UV–vis absorption spectra for the Fe3+ ions aqueous solution, RC seed extract, and the synthesized RC-nZVI are represented in Figure 1A. The absorption spectrum of RC-nZVI exhibited a maximum in the range of 216–300 nm, which is identical to the characteristic absorption peak for the reported metallic iron.60 These results are in good agreement with a previously published work by Pattanayak and Nayak,61 where nZVI was synthesized using Azadirachta indica with an absorption peak for nZVI in the wavelength range 216–268 nm.
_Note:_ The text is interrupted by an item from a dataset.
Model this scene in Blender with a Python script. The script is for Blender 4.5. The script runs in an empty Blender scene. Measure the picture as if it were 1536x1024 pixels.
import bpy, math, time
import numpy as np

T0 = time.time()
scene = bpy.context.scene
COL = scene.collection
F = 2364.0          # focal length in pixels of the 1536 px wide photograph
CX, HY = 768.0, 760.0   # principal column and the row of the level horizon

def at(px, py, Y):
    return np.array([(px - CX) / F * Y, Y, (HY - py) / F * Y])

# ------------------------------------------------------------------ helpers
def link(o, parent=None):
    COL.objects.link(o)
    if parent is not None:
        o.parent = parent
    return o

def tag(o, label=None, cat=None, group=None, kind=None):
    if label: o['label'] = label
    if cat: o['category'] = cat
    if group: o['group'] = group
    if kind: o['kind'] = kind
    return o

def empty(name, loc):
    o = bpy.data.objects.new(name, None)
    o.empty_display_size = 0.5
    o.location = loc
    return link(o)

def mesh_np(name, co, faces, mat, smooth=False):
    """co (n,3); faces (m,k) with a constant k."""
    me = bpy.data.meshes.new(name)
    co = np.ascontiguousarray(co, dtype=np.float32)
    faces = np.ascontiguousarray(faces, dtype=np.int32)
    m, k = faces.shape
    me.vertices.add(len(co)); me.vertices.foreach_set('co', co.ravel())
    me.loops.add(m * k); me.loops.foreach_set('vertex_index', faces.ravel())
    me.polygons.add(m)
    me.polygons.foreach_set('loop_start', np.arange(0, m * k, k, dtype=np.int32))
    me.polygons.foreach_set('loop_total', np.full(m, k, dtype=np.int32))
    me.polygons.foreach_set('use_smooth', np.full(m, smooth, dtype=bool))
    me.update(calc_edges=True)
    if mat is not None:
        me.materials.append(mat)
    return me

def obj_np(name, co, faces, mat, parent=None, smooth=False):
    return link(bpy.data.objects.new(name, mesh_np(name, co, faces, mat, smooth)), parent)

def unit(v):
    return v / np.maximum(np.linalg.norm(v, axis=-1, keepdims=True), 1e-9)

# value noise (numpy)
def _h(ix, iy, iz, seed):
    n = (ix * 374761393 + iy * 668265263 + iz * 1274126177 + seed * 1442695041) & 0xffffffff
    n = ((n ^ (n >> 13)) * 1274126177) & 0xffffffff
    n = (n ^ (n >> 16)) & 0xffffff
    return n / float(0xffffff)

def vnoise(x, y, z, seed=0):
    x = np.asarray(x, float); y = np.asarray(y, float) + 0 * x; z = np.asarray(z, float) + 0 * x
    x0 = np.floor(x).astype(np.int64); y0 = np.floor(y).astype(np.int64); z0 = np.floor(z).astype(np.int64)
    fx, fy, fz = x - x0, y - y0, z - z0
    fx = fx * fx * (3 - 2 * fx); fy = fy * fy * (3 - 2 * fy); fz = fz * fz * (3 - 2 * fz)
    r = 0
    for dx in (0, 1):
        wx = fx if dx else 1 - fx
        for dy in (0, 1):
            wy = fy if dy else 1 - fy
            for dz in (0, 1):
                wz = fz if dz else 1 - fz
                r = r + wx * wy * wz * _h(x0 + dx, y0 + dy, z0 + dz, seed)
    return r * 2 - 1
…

Furthermore, Somchaidee and Tedsree62 recorded the absorption peaks for the phytosynthesized nZVI using guava (Psidium guajava L) leaf extract at 200–300 nm. In addition, Eslami et al.63 reported the absorption bands of the aqueous extract of Myrtus communis leaves and the development of the nZVI at 260 and 210 nm, which are considered the signature bands for nZVI.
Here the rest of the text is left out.